In Brooklyn, Dressing for the Back of the Bus

Ultra-Orthodox women and girls in Williamsburg watch the New York City marathon. Image by Getty images
It used to be that while walking in Williamsburg, Brooklyn on a fine spring day or attending wedding in nearby Boro Park, you would see how stylish Haredi women could be. Modestly attired to be sure, with heads cloaked in hats over wigs and clothing safely reaching to above the collarbone, to the wrist and to the calf, but chic nonetheless. Many wore sharply tailored suits and well accessorized blouse-and-skirt ensembles. Skirts were often navy or black, but the blouses and jackets and suits would be pretty colors, occasionally bright and patterned.
Over the past few years, that has changed. Now even on young girls, as well as on boys and men, clothing is mostly black and white, and unremittingly drab. I’m not the only one to notice. Judy Siegel-Itzkovitch, in a “reporter’s notebook” in The Jerusalem Post about the recent Puah Fertility Institute conference, wrote: “Haredi woman and even schoolgirls have in recent years abandoned colorful dresses and coats (even housecoats), and shops in Haredi neighborhoods illustrate the darkening female wardrobe.”

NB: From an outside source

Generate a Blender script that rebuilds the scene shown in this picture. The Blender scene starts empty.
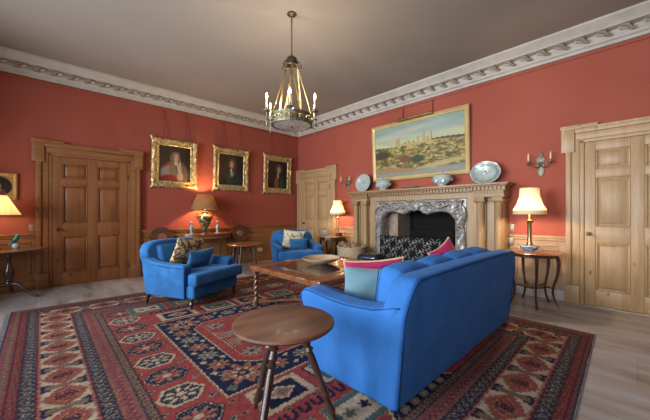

I have my own theory as to why — that it is part of an ascendant culture that expects women to diminish their presence, to disappear except when absolutely necessary. But I also thought I would check with an expert. I reached out to the Forward’s “Wonders of America” columnist Jenna Weissman Joselit, a professor of Judaic studies and of history at George Washington University, whose specialty is the relationship between material culture and identity.
She is speaking at a March symposium at the Jewish Theological Seminary, “What to Wear: Women, Clothing, Religion, where she will give a lecture on “In Good Taste: American Jews and the Pursuit of Acceptance.”
Her assessment, which she acknowledged wasn’t empirically grounded, agreed with my own. “It seems to me that it’s of a piece with other efforts within the Haredi community to render women inconspicuous and unobtrusive,” she said. “To put it another way, it’s the sartorial equivalent of having Haredi women sit at the back of the bus.”
She continued: “Dressing in dour colors is also a form of defeminization, which goes hand in hand with the Haredi community’s increasing marginalization of its women.”
Weissman Joselit added a fascinating fillip when she wondered “whether there’s another factor at work here: the growing prominence of sumptuary [religious] laws and other top-down efforts to control and regulate conspicuous consumption.”
It makes sense to me, since it’s been a decade since a coalition of Haredi rabbis made an attempt to limit how much families were spending on bar mitzvahs and weddings.
Are there any Haredi women reading who can share their perspective on why the change in sartorial style, from vivid to dreary, has taken hold?